◆ Work instructions
In the listing that follows, retype every line from the first through the one containing "scene.camera = cam". Pictures are to be left out.

◆ Collected material
begin
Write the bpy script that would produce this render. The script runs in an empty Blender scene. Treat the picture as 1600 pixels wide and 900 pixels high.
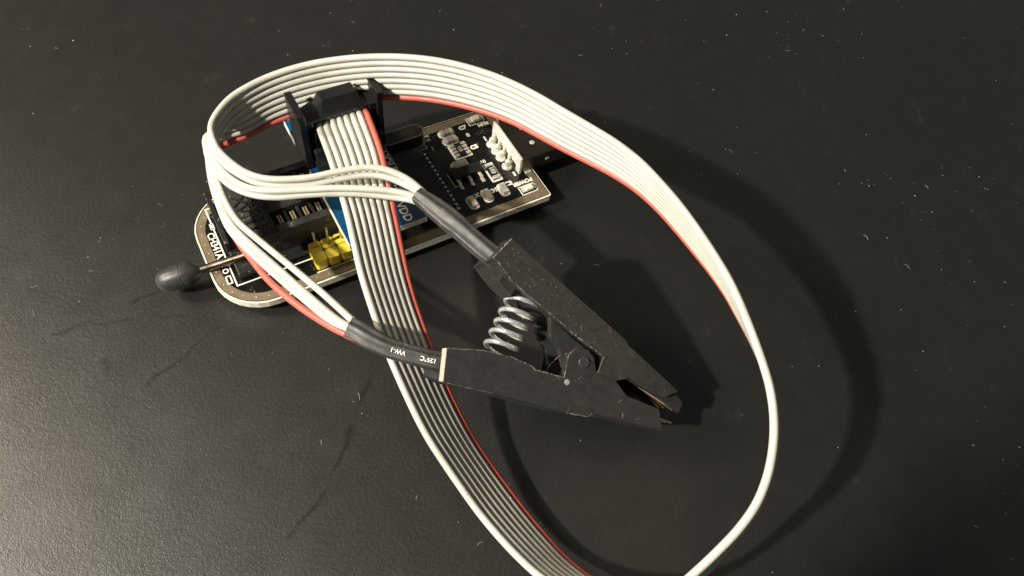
import bpy, bmesh, math, random
from mathutils import Vector, Matrix

# ---------------------------------------------------------------- scene, camera, light, exposure
S = 0.001                                   # everything below is written in millimetres
scene = bpy.context.scene
COL = scene.collection
random.seed(7)

cam_data = bpy.data.cameras.new("camera")
cam = bpy.data.objects.new("camera", cam_data); COL.objects.link(cam)
cam_data.sensor_width = 36.0
cam_data.lens = 1130 / 1600 * 36.0
cam_data.clip_start = 0.005; cam_data.clip_end = 20.0
t_, r_ = math.radians(33.0), math.radians(10.0)
fwd = Vector((0, math.sin(t_), -math.cos(t_)))
rx = Vector((1, 0, 0)); uy = rx.cross(fwd)
right = math.cos(r_) * rx + math.sin(r_) * uy
upv = -math.sin(r_) * rx + math.cos(r_) * uy
m = Matrix.Identity(4)
for i in range(3):
    m[i][0] = right[i]; m[i][1] = upv[i]; m[i][2] = -fwd[i]
m[0][3], m[1][3], m[2][3] = 0, 0, 0.123
cam.matrix_world = m
scene.camera = cam

world = bpy.data.worlds.new("World"); scene.world = world; world.use_nodes = True
bg = world.node_tree.nodes["Background"]
bg.inputs[0].default_value = (1.0, 0.95, 0.86, 1); bg.inputs[1].default_value = 0.10

# desk lamp left of the camera; its cone is shaped to darken the lower right
ld = bpy.data.lights.new("desk_lamp", 'SPOT'); ld.energy = 23.0; ld.color = (1.0, 0.94, 0.83)
ld.spot_size = math.radians(44.9); ld.spot_blend = 0.10
ld.shadow_soft_size = 0.011
lamp = bpy.data.objects.new("desk_lamp", ld); COL.objects.link(lamp)
lamp.location = (-0.330, -0.2085, 0.388)
lamp.rotation_euler = (Vector((-0.100, 0.200, 0)) - lamp.location).to_track_quat('-Z', 'Y').to_euler()

fd = bpy.data.lights.new("glow_fill", 'AREA'); fd.shape = 'DISK'; fd.size = 0.20; fd.energy = 5.4; fd.color = (1.0, 0.885, 0.70)  # added area light with no visible source, for the glow on the mat's left
fill = bpy.data.objects.new("glow_fill", fd); COL.objects.link(fill)
fill.location = (-0.62, 0.02, 0.50)
fill.rotation_euler = (Vector((0, 0.06, 0)) - fill.location).to_track_quat('-Z', 'Y').to_euler()

scene.view_settings.view_transform = 'Standard'
scene.view_settings.look = 'None'
scene.view_settings.exposure = 0.0
scene.view_settings.gamma = 1.0
scene.view_settings.use_curve_mapping = False

# ---------------------------------------------------------------- measured data (mm, world axes; clip outlines in the clip's own plane)
RIB_W = [[-40.83,91.91,22.87],[-36.91,85.33,23.28],[-33.41,79.04,23.6],[-30.33,73.31,23.52],[-27.8,68.09,22.87],[-25.44,63.27,21.92],[-22.89,58.84,20.84],[-20.35,54.71,19.57],[-17.74,50.83,18.17],[-14.99,47.19,16.7],[-12.22,43.72,15.08],[-9.3,40.43,13.48],[-6.07,37.37,12.13],[-2.78,34.36,10.97],[0.55,31.38,10.11],[4.01,28.54,9.8],[7.55,25.86,10.02],[11.14,23.46,10.75],[14.92,21.63,12.02],[18.72,20.47,13.71],[22.49,20.15,15.74],[25.95,21.02,18.0],[28.8,22.91,20.35],[31.22,25.35,22.73],[33.43,27.87,25.13],[35.44,30.5,27.5],[37.04,33.43,29.68],[37.96,36.75,31.57],[38.29,40.34,33.16],[38.08,44.07,34.51],[37.3,47.85,35.61],[35.96,51.57,36.57],[34.33,55.28,37.46],[32.56,59.06,38.33],[30.53,62.84,39.07],[28.13,66.56,39.64],[25.53,70.36,40.05],[22.7,74.22,40.31],[19.55,78.05,40.37],[16.12,81.83,40.3],[12.18,85.16,40.05],[7.88,88.12,39.62],[3.37,91.15,39.08],[-1.29,94.41,38.43],[-6.24,97.42,37.65],[-11.46,99.93,36.78],[-16.9,101.81,35.84],[-22.47,103.01,34.83],[-28.04,103.45,33.79],[-33.57,103.27,32.71],[-38.99,102.51,31.58],[-44.2,101.11,30.46],[-48.99,98.84,29.42],[-53.14,95.61,28.54],[-56.24,91.23,27.86],[-57.22,85.62,27.13]]
RIB_R = [[-31.74,97.36,23.27],[-27.71,90.24,22.41],[-24.76,83.64,20.89],[-22.29,77.83,19.29],[-20.13,72.71,17.97],[-18.15,68.24,16.77],[-16.13,64.29,15.51],[-13.93,60.61,14.27],[-11.66,57.14,12.91],[-9.46,53.84,11.3],[-7.11,50.66,9.62],[-4.52,47.56,7.93],[-1.69,44.45,6.27],[1.65,41.3,4.95],[5.23,38.07,3.99],[8.87,34.8,3.39],[12.52,31.62,3.23],[16.11,28.71,3.55],[19.77,26.27,4.34],[23.47,24.48,5.63],[27.21,23.68,7.41],[30.79,24.16,9.59],[33.87,25.88,12.01],[36.3,28.56,14.49],[38.34,31.49,16.94],[40.08,34.27,19.23],[41.3,37.22,21.21],[42.02,40.39,22.95],[42.35,43.81,24.47],[42.2,47.49,25.83],[41.43,51.4,26.99],[39.96,55.27,27.94],[38.04,58.99,28.72],[35.81,62.62,29.36],[33.54,66.2,29.93],[30.94,69.63,30.32],[28.1,73.01,30.54],[25.13,76.52,30.67],[21.94,80.14,30.67],[18.26,83.57,30.49],[14.06,86.5,30.11],[9.56,88.97,29.6],[4.91,91.49,29.0],[0.15,94.32,28.33],[-4.74,97.2,27.57],[-9.94,99.44,26.71],[-15.31,101.11,25.78],[-20.74,102.24,24.81],[-26.16,102.71,23.79],[-31.5,102.5,22.75],[-36.68,101.54,21.7],[-41.6,99.9,20.67],[-46.25,97.82,19.64],[-50.58,95.19,18.67],[-54.43,91.64,17.82],[-57.35,87.2,17.06]]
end
◆ Written reply
Write the bpy script that would produce this render. The script runs in an empty Blender scene. Treat the picture as 1600 pixels wide and 900 pixels high.
import bpy, bmesh, math, random
from mathutils import Vector, Matrix

# ---------------------------------------------------------------- scene, camera, light, exposure
S = 0.001                                   # everything below is written in millimetres
scene = bpy.context.scene
COL = scene.collection
random.seed(7)

cam_data = bpy.data.cameras.new("camera")
cam = bpy.data.objects.new("camera", cam_data); COL.objects.link(cam)
cam_data.sensor_width = 36.0
cam_data.lens = 1130 / 1600 * 36.0
cam_data.clip_start = 0.005; cam_data.clip_end = 20.0
t_, r_ = math.radians(33.0), math.radians(10.0)
fwd = Vector((0, math.sin(t_), -math.cos(t_)))
rx = Vector((1, 0, 0)); uy = rx.cross(fwd)
right = math.cos(r_) * rx + math.sin(r_) * uy
upv = -math.sin(r_) * rx + math.cos(r_) * uy
m = Matrix.Identity(4)
for i in range(3):
    m[i][0] = right[i]; m[i][1] = upv[i]; m[i][2] = -fwd[i]
m[0][3], m[1][3], m[2][3] = 0, 0, 0.123
cam.matrix_world = m
scene.camera = cam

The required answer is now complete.